Estamos ante una escena donde el escritor se pregunta por esta máscara que viste tan bien; la misma que se confunde entre los adornos de una casa y el orden metódico de una ama de casa adoptado por sus co-habitantes. En manos de Cheever, la cotidianidad es una mitología de las carencias profundas en una sociedad, de las cuales ni siquiera él está exento, a pesar de su «posición ventajosa». Él aprovecha el diario como el espejo necesario para desestabilizar las certezas de una rutina adormilada, repleta de comodidades cada vez más absorbentes, como le ocurrirá a él mismo a medida que los años se desplazan entre las bebidas, las y los amantes, y su matrimonio tan complejo.

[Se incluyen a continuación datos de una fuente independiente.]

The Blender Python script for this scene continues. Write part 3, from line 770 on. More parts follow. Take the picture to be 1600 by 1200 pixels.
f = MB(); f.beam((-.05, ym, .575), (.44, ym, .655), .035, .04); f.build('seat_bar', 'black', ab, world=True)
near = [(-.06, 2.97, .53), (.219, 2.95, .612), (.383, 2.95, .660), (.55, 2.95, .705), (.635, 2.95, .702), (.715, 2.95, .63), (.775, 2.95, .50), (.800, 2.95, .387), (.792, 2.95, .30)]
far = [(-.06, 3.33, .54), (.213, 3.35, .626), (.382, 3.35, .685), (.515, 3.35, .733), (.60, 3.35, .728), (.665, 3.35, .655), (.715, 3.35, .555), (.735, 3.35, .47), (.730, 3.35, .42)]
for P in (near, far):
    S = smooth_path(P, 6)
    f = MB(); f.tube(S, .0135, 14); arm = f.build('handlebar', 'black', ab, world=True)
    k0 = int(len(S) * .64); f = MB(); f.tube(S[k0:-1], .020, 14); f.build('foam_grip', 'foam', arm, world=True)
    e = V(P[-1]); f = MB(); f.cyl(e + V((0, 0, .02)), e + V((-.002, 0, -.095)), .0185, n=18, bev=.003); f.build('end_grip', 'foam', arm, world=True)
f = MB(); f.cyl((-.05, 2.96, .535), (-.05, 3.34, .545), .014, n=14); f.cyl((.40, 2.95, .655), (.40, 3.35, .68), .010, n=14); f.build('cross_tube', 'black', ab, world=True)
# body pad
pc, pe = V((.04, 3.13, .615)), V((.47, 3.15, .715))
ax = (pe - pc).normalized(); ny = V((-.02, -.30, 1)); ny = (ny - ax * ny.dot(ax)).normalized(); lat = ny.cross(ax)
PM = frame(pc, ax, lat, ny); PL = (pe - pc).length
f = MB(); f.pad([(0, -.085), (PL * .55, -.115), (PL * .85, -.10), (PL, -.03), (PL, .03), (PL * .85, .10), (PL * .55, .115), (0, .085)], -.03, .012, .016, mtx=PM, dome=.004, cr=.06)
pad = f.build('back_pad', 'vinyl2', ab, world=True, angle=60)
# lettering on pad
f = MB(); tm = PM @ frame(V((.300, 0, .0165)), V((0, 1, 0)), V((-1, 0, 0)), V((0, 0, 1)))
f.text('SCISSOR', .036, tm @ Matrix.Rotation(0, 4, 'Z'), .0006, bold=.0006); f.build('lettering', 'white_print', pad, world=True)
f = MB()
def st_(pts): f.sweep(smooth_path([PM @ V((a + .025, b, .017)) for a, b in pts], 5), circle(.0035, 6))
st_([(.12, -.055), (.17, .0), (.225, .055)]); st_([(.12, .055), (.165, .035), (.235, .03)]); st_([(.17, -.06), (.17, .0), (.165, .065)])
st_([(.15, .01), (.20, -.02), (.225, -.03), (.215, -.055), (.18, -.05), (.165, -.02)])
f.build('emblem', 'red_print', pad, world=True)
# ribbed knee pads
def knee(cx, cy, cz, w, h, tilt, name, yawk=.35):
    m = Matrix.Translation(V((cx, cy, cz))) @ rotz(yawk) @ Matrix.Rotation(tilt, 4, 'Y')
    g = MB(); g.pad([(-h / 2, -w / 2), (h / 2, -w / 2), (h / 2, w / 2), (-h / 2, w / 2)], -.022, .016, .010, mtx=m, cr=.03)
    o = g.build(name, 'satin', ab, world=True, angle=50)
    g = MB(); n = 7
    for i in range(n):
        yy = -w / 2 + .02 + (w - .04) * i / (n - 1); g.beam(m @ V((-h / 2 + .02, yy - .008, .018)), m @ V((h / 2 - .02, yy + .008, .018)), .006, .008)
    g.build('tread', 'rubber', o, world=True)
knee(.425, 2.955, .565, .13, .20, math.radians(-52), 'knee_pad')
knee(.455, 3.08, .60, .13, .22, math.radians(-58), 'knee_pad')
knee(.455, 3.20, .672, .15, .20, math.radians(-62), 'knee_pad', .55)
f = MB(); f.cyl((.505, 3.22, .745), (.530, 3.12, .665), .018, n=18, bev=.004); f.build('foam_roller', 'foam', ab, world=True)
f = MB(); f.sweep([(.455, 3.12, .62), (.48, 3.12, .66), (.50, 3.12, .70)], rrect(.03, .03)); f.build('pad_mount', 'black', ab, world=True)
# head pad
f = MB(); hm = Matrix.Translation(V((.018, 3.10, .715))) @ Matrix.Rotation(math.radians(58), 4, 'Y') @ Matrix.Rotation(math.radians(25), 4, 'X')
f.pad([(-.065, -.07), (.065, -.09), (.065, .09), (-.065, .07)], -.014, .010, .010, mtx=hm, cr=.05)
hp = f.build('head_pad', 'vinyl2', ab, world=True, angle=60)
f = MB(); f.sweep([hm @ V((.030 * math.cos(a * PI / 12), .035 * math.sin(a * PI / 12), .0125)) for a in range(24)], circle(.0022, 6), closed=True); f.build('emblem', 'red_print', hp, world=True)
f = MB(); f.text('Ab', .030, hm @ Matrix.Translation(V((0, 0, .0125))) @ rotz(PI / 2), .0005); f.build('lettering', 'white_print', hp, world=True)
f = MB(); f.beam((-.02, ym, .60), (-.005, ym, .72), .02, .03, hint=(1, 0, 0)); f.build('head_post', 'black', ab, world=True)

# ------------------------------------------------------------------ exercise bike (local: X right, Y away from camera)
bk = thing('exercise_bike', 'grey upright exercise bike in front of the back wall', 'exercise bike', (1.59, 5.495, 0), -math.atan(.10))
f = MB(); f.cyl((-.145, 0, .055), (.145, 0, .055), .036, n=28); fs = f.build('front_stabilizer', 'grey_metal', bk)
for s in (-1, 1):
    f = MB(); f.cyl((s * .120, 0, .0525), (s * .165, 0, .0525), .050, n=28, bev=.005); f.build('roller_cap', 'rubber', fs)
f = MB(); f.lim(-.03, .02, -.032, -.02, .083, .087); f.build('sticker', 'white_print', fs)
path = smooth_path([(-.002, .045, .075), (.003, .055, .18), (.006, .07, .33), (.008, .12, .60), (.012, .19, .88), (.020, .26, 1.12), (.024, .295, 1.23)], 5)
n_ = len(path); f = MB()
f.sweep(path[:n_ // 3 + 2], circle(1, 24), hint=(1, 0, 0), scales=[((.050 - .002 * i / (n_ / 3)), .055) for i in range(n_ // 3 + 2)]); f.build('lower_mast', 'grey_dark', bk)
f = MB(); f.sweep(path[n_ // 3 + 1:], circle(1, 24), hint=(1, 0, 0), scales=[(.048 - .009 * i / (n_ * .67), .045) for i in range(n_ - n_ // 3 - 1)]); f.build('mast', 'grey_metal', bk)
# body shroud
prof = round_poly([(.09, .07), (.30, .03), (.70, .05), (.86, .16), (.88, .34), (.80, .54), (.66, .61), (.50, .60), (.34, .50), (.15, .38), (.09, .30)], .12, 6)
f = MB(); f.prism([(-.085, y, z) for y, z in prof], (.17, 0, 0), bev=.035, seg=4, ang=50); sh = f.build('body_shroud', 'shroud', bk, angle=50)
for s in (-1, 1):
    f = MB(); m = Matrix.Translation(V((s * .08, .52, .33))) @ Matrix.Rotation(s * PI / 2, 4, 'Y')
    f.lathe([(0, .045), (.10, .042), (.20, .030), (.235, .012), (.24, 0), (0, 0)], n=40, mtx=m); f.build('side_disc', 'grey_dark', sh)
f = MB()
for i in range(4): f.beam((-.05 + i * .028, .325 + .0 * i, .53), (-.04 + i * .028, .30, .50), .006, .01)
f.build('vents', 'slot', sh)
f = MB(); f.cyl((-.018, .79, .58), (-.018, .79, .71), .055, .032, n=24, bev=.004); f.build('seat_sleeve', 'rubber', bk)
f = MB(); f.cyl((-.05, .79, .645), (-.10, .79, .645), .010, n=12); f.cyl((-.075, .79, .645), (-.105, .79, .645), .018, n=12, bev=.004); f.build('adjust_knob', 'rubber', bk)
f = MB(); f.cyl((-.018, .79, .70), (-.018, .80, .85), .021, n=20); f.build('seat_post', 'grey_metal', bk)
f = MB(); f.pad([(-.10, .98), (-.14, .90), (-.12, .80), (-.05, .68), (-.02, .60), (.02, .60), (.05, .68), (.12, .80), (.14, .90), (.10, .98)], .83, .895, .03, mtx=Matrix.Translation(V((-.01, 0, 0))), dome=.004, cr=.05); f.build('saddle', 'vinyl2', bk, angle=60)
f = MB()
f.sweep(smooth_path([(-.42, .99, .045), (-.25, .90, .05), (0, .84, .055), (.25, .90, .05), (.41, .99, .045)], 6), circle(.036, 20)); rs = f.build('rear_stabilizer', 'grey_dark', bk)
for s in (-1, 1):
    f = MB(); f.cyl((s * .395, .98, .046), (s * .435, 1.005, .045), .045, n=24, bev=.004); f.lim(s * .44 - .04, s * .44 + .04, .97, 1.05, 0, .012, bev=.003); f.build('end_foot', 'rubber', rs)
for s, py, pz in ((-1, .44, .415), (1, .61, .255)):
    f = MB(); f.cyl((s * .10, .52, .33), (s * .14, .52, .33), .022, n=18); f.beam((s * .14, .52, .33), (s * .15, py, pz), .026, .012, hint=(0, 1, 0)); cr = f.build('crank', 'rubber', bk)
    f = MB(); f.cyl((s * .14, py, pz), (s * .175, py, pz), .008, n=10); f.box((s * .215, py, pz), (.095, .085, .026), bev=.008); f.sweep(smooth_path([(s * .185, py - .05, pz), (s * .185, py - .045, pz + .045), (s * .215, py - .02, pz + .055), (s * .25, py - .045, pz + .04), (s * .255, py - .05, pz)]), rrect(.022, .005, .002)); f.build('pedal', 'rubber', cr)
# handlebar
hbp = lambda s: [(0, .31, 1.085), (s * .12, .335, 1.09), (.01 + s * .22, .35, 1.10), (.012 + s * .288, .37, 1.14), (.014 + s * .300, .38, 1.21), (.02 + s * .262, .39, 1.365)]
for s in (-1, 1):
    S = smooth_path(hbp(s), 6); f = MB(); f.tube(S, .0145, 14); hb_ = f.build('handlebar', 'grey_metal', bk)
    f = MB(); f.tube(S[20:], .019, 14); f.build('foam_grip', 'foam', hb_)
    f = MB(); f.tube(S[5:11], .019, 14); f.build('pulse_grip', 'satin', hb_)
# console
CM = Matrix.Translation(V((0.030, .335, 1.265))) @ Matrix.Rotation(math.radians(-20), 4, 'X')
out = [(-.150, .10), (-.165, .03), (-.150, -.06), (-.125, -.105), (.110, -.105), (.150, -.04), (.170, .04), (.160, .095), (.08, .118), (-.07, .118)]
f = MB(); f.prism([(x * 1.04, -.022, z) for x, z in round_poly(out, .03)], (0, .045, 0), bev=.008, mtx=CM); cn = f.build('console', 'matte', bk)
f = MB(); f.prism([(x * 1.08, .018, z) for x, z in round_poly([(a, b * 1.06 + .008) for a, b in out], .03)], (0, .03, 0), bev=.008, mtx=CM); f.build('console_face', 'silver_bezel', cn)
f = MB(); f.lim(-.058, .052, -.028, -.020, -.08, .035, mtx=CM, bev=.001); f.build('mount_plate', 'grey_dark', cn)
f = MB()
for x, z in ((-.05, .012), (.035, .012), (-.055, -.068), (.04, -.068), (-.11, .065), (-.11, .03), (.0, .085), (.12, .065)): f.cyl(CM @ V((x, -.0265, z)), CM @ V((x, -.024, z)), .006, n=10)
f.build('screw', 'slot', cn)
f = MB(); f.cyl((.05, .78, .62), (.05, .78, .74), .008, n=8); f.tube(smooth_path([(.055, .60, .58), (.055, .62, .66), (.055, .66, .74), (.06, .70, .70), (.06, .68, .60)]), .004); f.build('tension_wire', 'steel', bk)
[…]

Los placeres con los que Cheever convive no son entregas despreocupadas y excesivas al alcohol o al sexo. Son muletas aprovechadas por él para hablar de sus carencias, de sus rutinas enfermizas escarbando en dinámicas que reclaman atención. Pero no por enfermizas, el diarista las vuelve estigma. Registra los excesos. Saca cuentas desde la primera hora en que consume licor hasta las horas en las que vuelve a la botella. Pero esto es una matriz para observar, a través de este cristal, el retrato familiar, entre fallido y complaciente, que se sostenía en su casa. Fácil es referir una doble vida. Cheever sopesa ambas. Intenta tender a la vida familiar, pero el alcohol y la bisexualidad lo llaman de tal manera que las concesiones de sus familiares son evidentes.